Удивительные прогулки, удивительные рассказы. Наполовину придумано, но очень убедительно. Причем, Самуил Абрамович смаковал каждую мелочь, а Владимир Владимирович скептически «хмыкал» и вдруг сообщал факты, которые будоражили воображение до того, что хотелось до утра гулять и слушать об интригах большого Санкт-Петербурга. Нет, они явно хотели, чтобы я был хорошим режиссером! Сколько они тратили на меня времени… Впрочем, уверен, что им самим доставляло удовольствие «начинять» меня избытком своих воспоминаний — образов, которых я был лишен. Самосуд и Дмитриев влияли на меня очень сильно.
В день Первого мая я находился в Ленинграде и мне, естественно, хотелось пойти на Дворцовую площадь, посмотреть парад. Получил пропуск и сообщил об этом Самосуду.
«Как, вы не будете в этот день работать?» «Но ведь — праздник!» «Дорогой мой, для вас праздник — репетиция, работа в театре! Это же самое любимое для вас дело!»

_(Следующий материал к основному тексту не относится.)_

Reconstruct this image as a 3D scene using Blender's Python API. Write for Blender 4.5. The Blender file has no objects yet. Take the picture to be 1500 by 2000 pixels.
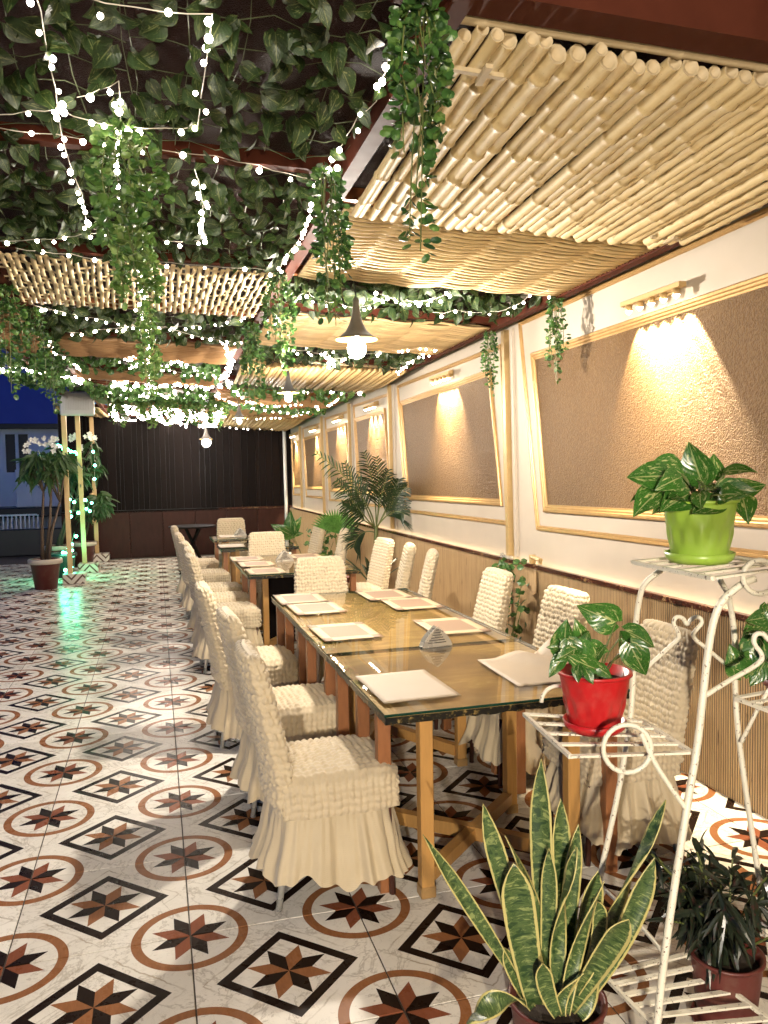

Я растерялся, но потом понял, что во мне приоткрылся один из важных душевных клапанов трудолюбия, хлынуло чувство страстной любви к своей профессии, своему делу. Это подтвердилось и тем, что актеры с готовностью и удовольствием согласились прийти на репетицию 1 Мая. «Вы же видели все это и раньше, — сказал на другой день Самосуд, — а вот никто еще не видел, как у вас Наташа смотрит в глаза Болконскому в конце вальса!»